Introduction d’une contribution sur la consommation des services de communication électronique fournis par les réseaux ouverts en République du Bénin
vendredi 24 août 2018
Depuis 24 heures, à peu près, un décret portant “introduction d’une contribution sur la consommation des services de communication électronique fournis par les réseaux ouverts en République du Bénin” a été rendu public.
Cette nouvelle disposition, introduit de nouveaux prélèvements sur le consommateur. On parle d’une contribution additionnelle de 5% sur le montant hors taxe des communications et d’une taxe de 5F par Méga Octet consommé par l’utilisateur des services Over The Top (Facebook, Whatsapp, Twitter, Viber, Telegram, etc..).

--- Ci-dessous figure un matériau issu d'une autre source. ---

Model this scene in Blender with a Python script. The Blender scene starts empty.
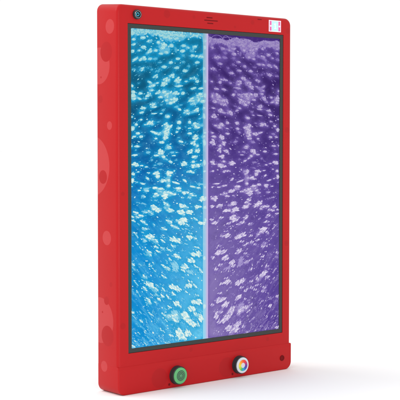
import bpy, bmesh, math, random
from mathutils import Vector, Matrix, noise
random.seed(7)
S = bpy.context.scene
COL = S.collection
W, H, D = 0.6096, 1.0, 0.09          # the panel, metres
HW = W / 2
BASE_TOP = 0.071

# ------------------------------------------------------------------ helpers
def link(name, bm, mats, parent=None, smooth=True):
    me = bpy.data.meshes.new(name)
    bm.normal_update()
    bm.to_mesh(me); bm.free()
    for m in (mats if isinstance(mats, (list, tuple)) else [mats]):
        me.materials.append(m)
    if smooth:
        me.polygons.foreach_set('use_smooth', [True] * len(me.polygons))
        me.set_sharp_from_angle(angle=math.radians(38))
    o = bpy.data.objects.new(name, me)
    COL.objects.link(o)
    if parent: o.parent = parent
    return o

def srgb(r, g, b):
    f = lambda c: (c / 255 / 12.92) if c / 255 <= 0.04045 else ((c / 255 + 0.055) / 1.055) ** 2.4
    return (f(r), f(g), f(b), 1)

def new_mat(name):
    m = bpy.data.materials.new(name); m.use_nodes = True
    nt = m.node_tree
    return m, nt, nt.nodes['Principled BSDF']

def N(nt, typ, **kw):
    n = nt.nodes.new(typ)
    for k, v in kw.items(): setattr(n, k, v)
    return n

def math_node(nt, op, a, b=None, clamp=False):
    n = N(nt, 'ShaderNodeMath', operation=op, use_clamp=clamp)
    for i, v in enumerate((a, b)):
        if v is None: continue
        if isinstance(v, (int, float)): n.inputs[i].default_value = v
        else: nt.links.new(v, n.inputs[i])
    return n.outputs[0]

def mix_col(nt, fac, a, b, blend='MIX'):
    n = N(nt, 'ShaderNodeMix', data_type='RGBA', blend_type=blend)
    if isinstance(fac, (int, float)): n.inputs[0].default_value = fac
    else: nt.links.new(fac, n.inputs[0])
    for i, v in ((6, a), (7, b)):
        if isinstance(v, tuple): n.inputs[i].default_value = v
        else: nt.links.new(v, n.inputs[i])
    return n.outputs[2]

def ramp(nt, fac, stops, interp='LINEAR'):
    n = N(nt, 'ShaderNodeValToRGB'); cr = n.color_ramp; cr.interpolation = interp
    while len(cr.elements) < len(stops): cr.elements.new(0.5)
    for e, (p, c) in zip(cr.elements, stops): e.position = p; e.color = c
    nt.links.new(fac, n.inputs[0])
    return n.outputs[0]

def plain(name, col, rough=0.45, metal=0.0, spec=0.3, grain=0.0):
    m, nt, b = new_mat(name)
    b.inputs['Base Color'].default_value = col
    b.inputs['Roughness'].default_value = rough
    b.inputs['Metallic'].default_value = metal
    b.inputs['Specular IOR Level'].default_value = spec
    if grain:
        t = N(nt, 'ShaderNodeTexCoord'); nz = N(nt, 'ShaderNodeTexNoise')
        nz.inputs['Scale'].default_value = 900; nt.links.new(t.outputs['Object'], nz.inputs['Vector'])
        bp = N(nt, 'ShaderNodeBump'); bp.inputs['Strength'].default_value = grain; bp.inputs['Distance'].default_value = 0.0004
        nt.links.new(nz.outputs[0], bp.inputs['Height']); nt.links.new(bp.outputs[0], b.inputs['Normal'])
    return m

# ------------------------------------------------------------------ materials
# circles printed on the red shell: (y, z, radius) on the sides, (x, z, radius) on the front
SIDE_PALE = [(.0313,.946,.019),(.080,.848,.0475),(.0341,.694,.0113),(.1144,.5895,.0795),(.0477,.4048,.019),(.0797,.1885,.060),(.0614,.0695,.0145)]
SIDE_DEEP = [(.0476,.8828,.0261),(.0712,.8185,.0031),(.0738,.7623,.0103),(.0638,.5617,.018),(.0297,.2855,.0068),(.05,.2421,.0115),(.0682,.2107,.0034),(.046,.1507,.027)]
FRONT_DEEP = [(-.1723,.0316,.0265),(.0604,.0331,.0275),(-.1445,.9855,.011),(-.0535,.9836,.0053),(.1558,.9823,.0069),(.2900,.9665,.0085),(.0912,.9658,.0043),(.2885,.686,.0085),(.2885,.3633,.0086),(.2154,.0946,.0065),(-.2886,.1806,.0085),(-.0638,.0952,.0065),(-.288,.52,.006)]
RED = srgb(173, 18, 22); PALE = srgb(182, 52, 54); DEEP = srgb(166, 11, 17); FDEEP = srgb(161, 16, 20)

def red_plastic():
    m, nt, b = new_mat('red_plastic')
    tc = N(nt, 'ShaderNodeTexCoord'); ge = N(nt, 'ShaderNodeNewGeometry')
    sp = N(nt, 'ShaderNodeSeparateXYZ'); nt.links.new(tc.outputs['Object'], sp.inputs[0])
    sn = N(nt, 'ShaderNodeSeparateXYZ'); nt.links.new(ge.outputs['True Normal'], sn.inputs[0])
    x, y, z = sp.outputs
    side = math_node(nt, 'GREATER_THAN', math_node(nt, 'ABSOLUTE', sn.outputs[0]), 0.8)
    front = math_node(nt, 'LESS_THAN', sn.outputs[1], -0.8)
    def discs(u, lst):
        tot = None
        for a, c, r in lst:
            dx = math_node(nt, 'SUBTRACT', u, a); dz = math_node(nt, 'SUBTRACT', z, c)
            d = math_node(nt, 'SQRT', math_node(nt, 'ADD', math_node(nt, 'MULTIPLY', dx, dx), math_node(nt, 'MULTIPLY', dz, dz)))
            f = math_node(nt, 'DIVIDE', math_node(nt, 'SUBTRACT', r, d), 0.0008, True)
            tot = f if tot is None else math_node(nt, 'MAXIMUM', tot, f)
        return tot
    nz = N(nt, 'ShaderNodeTexNoise'); nz.inputs['Scale'].default_value = 6; nz.inputs['Detail'].default_value = 3
    nt.links.new(tc.outputs['Object'], nz.inputs['Vector'])
    c = mix_col(nt, math_node(nt, 'MULTIPLY', discs(x, FRONT_DEEP), math_node(nt, 'MULTIPLY', front, 0.75)), RED, FDEEP)
    c = mix_col(nt, math_node(nt, 'MULTIPLY', discs(y, SIDE_PALE), side), c, PALE)
    c = mix_col(nt, math_node(nt, 'MULTIPLY', discs(y, SIDE_DEEP), side), c, DEEP)
    v = math_node(nt, 'ADD', math_node(nt, 'MULTIPLY', nz.outputs[0], 0.10), 0.95)
    hv = N(nt, 'ShaderNodeHueSaturation'); nt.links.new(c, hv.inputs['Color']); nt.links.new(v, hv.inputs['Value'])
    nt.links.new(hv.outputs[0], b.inputs['Base Color'])
    fine = N(nt, 'ShaderNodeTexNoise'); fine.inputs['Scale'].default_value = 420; fine.inputs['Detail'].default_value = 4
    nt.links.new(tc.outputs['Object'], fine.inputs['Vector'])
    bp = N(nt, 'ShaderNodeBump'); bp.inputs['Strength'].default_value = 0.12; bp.inputs['Distance'].default_value = 0.0006
    nt.links.new(fine.outputs[0], bp.inputs['Height']); nt.links.new(bp.outputs[0], b.inputs['Normal'])
    b.inputs['Roughness'].default_value = 0.42
    b.inputs['Specular IOR Level'].default_value = 0.19
    return m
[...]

Si la nouvelle fait couler, à juste titre, beaucoup d’encre et de salives l’indignation doit aller au delà de l’émotion passagère car nous devons nous poser les vraies questions et exprimer de réelles inquiétudes.

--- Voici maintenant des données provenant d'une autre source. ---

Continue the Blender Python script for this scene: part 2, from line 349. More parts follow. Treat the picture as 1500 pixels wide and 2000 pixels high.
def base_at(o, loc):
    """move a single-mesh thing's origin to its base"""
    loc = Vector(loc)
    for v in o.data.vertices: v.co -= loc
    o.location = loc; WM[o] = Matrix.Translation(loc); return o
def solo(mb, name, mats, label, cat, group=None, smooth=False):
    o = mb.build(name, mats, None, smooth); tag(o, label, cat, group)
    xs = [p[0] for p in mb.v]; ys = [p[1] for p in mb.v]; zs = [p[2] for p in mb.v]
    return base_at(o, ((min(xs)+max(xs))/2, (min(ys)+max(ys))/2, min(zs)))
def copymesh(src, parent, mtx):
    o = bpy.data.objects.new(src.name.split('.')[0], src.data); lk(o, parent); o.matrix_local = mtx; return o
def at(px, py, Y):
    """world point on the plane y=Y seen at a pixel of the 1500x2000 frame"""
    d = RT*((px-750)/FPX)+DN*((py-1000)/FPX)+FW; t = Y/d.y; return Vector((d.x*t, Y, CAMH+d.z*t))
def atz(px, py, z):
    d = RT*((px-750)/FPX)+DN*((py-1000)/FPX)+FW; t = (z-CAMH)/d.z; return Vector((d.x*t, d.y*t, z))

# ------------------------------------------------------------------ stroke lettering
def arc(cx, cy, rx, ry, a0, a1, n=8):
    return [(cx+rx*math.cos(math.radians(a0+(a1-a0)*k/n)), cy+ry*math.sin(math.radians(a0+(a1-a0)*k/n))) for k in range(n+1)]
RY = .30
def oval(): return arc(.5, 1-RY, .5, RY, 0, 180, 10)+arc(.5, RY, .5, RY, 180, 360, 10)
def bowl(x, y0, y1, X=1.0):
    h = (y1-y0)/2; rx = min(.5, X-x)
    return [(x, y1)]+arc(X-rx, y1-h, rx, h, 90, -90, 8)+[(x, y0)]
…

Dans un double contexte où, d’une part, l’exécutif a misé tout son programme d’actions de “révélation du Bénin” sur le numérique et que les médias sociaux sont aujourd’hui de vrais médias d’opinion divergents qu’on ne retrouve plus dans les médias classiques, d’autre part, les enjeux et les implications de niveaux tout au moins.
D’abord, taxer l’usage des services OTT (réseaux sociaux) reviendrait tout simplement à restreindre la liberté d’expression des citoyens par la contrainte financière. Car, visiblement, le montant des taxes annoncées peut paraître dérisoire au vue de certains, mais en réalité, à y voir de plus près, c’est une vraie manière de stopper ou de décourager les gens, surtout les blogueurs et les journalistes d’utiliser ces réseaux sociaux tout comme les services de messagerie instantanés.

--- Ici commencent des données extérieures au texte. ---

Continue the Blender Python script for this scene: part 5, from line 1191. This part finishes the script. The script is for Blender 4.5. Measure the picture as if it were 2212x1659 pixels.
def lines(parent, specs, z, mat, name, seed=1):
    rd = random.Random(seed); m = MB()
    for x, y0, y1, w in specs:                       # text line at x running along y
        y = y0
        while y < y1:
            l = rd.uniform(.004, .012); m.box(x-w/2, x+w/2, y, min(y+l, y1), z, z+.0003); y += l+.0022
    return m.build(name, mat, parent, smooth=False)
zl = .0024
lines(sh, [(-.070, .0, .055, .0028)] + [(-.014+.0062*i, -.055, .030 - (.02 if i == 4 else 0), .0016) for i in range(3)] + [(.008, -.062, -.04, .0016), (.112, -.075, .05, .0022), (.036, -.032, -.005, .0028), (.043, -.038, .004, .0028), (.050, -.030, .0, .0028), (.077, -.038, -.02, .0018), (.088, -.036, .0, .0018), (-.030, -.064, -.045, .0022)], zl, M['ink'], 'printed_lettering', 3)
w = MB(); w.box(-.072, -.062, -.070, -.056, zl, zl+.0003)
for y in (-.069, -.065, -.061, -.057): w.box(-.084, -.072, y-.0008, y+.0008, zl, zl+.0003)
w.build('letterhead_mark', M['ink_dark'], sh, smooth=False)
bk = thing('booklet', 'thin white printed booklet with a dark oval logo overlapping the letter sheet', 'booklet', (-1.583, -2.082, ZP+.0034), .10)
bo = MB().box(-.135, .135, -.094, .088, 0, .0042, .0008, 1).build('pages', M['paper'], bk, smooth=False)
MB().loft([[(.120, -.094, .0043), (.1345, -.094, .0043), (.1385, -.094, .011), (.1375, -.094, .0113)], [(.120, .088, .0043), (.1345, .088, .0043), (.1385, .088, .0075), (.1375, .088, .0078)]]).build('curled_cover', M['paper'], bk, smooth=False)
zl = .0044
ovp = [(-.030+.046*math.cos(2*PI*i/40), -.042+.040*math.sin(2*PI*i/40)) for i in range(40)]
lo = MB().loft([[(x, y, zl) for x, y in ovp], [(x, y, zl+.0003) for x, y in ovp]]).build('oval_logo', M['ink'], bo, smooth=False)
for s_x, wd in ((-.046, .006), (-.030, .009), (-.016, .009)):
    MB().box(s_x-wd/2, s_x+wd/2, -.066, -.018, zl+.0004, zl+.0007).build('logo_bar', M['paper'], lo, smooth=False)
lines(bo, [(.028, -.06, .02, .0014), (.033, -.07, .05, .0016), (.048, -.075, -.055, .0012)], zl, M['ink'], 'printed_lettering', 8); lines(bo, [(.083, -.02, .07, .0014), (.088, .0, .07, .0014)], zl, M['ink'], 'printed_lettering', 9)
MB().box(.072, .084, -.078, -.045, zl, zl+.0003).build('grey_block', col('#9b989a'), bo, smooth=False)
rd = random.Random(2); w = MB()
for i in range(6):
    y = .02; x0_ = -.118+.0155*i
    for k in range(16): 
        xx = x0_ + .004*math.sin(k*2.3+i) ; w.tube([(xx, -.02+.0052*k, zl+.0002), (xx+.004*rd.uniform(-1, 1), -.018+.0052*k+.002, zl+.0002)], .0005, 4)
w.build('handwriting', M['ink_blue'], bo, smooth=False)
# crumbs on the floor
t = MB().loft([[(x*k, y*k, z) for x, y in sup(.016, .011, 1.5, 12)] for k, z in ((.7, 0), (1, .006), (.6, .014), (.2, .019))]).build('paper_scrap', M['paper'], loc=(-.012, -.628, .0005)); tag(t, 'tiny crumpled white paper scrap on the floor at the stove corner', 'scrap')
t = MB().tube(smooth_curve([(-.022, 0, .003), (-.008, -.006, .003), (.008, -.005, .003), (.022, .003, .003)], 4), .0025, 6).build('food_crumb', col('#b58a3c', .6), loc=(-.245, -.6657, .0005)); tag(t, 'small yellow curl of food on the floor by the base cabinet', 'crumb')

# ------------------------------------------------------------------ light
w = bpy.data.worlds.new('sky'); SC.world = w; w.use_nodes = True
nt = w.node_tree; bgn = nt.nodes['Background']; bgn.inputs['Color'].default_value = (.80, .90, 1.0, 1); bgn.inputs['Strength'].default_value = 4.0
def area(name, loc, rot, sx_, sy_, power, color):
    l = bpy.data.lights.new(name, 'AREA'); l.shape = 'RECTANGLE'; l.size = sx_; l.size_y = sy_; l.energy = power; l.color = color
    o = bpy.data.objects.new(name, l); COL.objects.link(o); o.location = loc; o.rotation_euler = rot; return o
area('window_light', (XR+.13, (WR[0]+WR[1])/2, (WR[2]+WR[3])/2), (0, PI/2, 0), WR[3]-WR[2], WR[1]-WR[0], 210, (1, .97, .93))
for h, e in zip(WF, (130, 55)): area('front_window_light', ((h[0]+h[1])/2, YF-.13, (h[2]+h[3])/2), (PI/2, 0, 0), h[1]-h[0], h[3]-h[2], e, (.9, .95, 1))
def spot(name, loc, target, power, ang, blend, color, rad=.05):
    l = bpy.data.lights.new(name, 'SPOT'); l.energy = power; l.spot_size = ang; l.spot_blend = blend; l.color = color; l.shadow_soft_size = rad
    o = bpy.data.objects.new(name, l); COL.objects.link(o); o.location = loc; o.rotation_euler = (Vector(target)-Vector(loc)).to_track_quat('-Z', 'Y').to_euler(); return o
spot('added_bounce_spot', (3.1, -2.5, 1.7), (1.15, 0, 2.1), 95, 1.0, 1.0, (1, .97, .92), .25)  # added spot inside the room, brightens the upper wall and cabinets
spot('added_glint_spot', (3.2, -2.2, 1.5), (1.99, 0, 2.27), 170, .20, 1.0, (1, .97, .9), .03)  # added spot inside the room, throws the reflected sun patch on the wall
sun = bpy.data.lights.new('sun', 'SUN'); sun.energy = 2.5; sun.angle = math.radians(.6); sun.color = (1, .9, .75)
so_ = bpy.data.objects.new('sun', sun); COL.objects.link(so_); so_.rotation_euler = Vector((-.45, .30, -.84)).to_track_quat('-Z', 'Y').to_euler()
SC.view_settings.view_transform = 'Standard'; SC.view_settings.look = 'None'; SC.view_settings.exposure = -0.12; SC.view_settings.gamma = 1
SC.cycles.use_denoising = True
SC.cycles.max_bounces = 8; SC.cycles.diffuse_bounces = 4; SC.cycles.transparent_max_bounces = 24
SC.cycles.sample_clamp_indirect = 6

Il y a quelques mois, l’Ouganda a aussi introduit une mesure similaire. En instaurant la taxe, le gouvernement ougandais souhaitait lutter contre les conséquences du « bavardage » en ligne. Dans notre pays, les raisons de l’instauration des nouveaux prélèvements n’ont pas été énumérées, mais serait-ce t-on dans la même absurdité incohérente ?
Nous avons donc des raisons fondées de nous inquiéter par rapport à la la restriction de la liberté d’expression dans notre pays à la lumière de cette nouvelle disposition.
Ensuite, l’économie numérique que nous voulons tant promouvoir va être sérieusement affectée : l’emploi des jeunes, les apprentissages numériques, la formation à distance, l’entrepreneuriat, les startups et tous les usages numériques vont certainement prendre un coup. La question se pose de savoir quelle peut être la cohérence de cette décision au regard de tous les efforts que l’exécutif a fait depuis 2016 pour promouvoir l’économie numérique.
Je me souviens encore qu’il y a plus de trois ans, en 2015, le premier WasexoTweetup de l’Association des blogueurs du Bénin avait eu lieu sous le thème « Blogging au Bénin : entre défis et perspectives ». Au cours de cette rencontre, les intervenants étaient tombés d’accord sur le fait que, dans notre pays, le coût d’accès à la connexion Internet était un réel challenge à la fois pour les blogueurs mais aussi pour les journalistes web, les entrepreneurs et tout autre personne dont la matière première productive était l’Internet.
Si trois ans après, alors que les prix ont relativement baissé au cours des années, on vient nous arracher encore cet « acquis » là, nous devons avoir des inquiétudes. Car de toute évidence, ces décisions vont ralentir le taux pénétration de l’Internet et tous les avantages qui en découlent et qui sont désormais connus. C’est aussi une décision qui viole le principe de la neutralité du net car, pour s’adapter, les opérateurs GSM pourraient être amenés à avoir deux attitudes : créer des forfaits spécifiques et chers pour l’utilisation des réseaux sociaux et d’autres forfaits (tout Internet sauf les réseaux sociaux).
A l’heure où je mets en ligne cette publication, le décret est toujours introuvable sur le site web du Secrétariat général du gouvernement (beaucoup d’autres dispositions réglementaires manquent sur ce site d’ailleurs), et j’ose croire encore que c’est une mauvaise blague et que tout ceci n’est que “fake news”.